Vast solar tornado spied on the sun
Published February 17, 2012 / FoxNews.com

(Fox News uses a five-fold copy of the original SDO video to create a video that is 1 minute and 42 seconds long.)
...

And the giant tornado may be as large as the Earth itself, with gusts of up to 300,000 mph, explained Terry Kucera, deputy SOHO project scientist and a solar physicist with NASA’s Goddard Space Flight Center.

“It’s about 15,000 degrees Fahrenheit -- relatively cool,” Kucera told FoxNews.com. After all, the sun’s corona is a whopping 2 million degrees, she explained.

Such tornadoes (Kucera classed it a “solar prominence”) have been known of for decades; the European Space Agency's SOHO spacecraft captured evidence of them as early as 1996, mainly near the Sun's north and south poles at the time. And though they resemble their cousins here on Earth, they’re created entirely differently, Kucera said -- through magnetism, not pressure and temperature fluctuations.

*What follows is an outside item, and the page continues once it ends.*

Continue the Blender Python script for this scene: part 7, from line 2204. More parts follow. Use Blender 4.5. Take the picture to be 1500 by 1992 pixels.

“Those motions you see, it’s all just moving along the magnetic field somehow -- but we’re still looking to understand what’s happening with these things,” Kucera said.

http://www.foxnews.com/scitech/2012/02/17/vast-solar-tornado-spied-on-sun/#ixzz1mlgGJ7jj

Here is a description of a solar prominence:

Prominences

Prominences are really just the same thing as filaments only viewed from a different perspective. Filament are seen on the solar disk however filament are very high up in the solar atmosphere, way above the surface. So when a filament is on the edge of the Sun the filament sticks out with space instead of the solar surface behind it. This makes the filament very bright compared to the dark (cold) background of space. We call a filament viewed this way a prominence. They can be simple looped shaped object or very irregular with a complicated structure.

http://www.thesuntoday.org/glossary/objects-on-and-from-the-sun/


So, is plasma motion the same as a "wind gust" and is a solar prominence really a tornado? The answers to those questions are simply no and no. It is too bad that reporters cannot be bothered to make proper distinctions, and it is even worse that NPR has shown itself to be less accurate than Fox News in this case.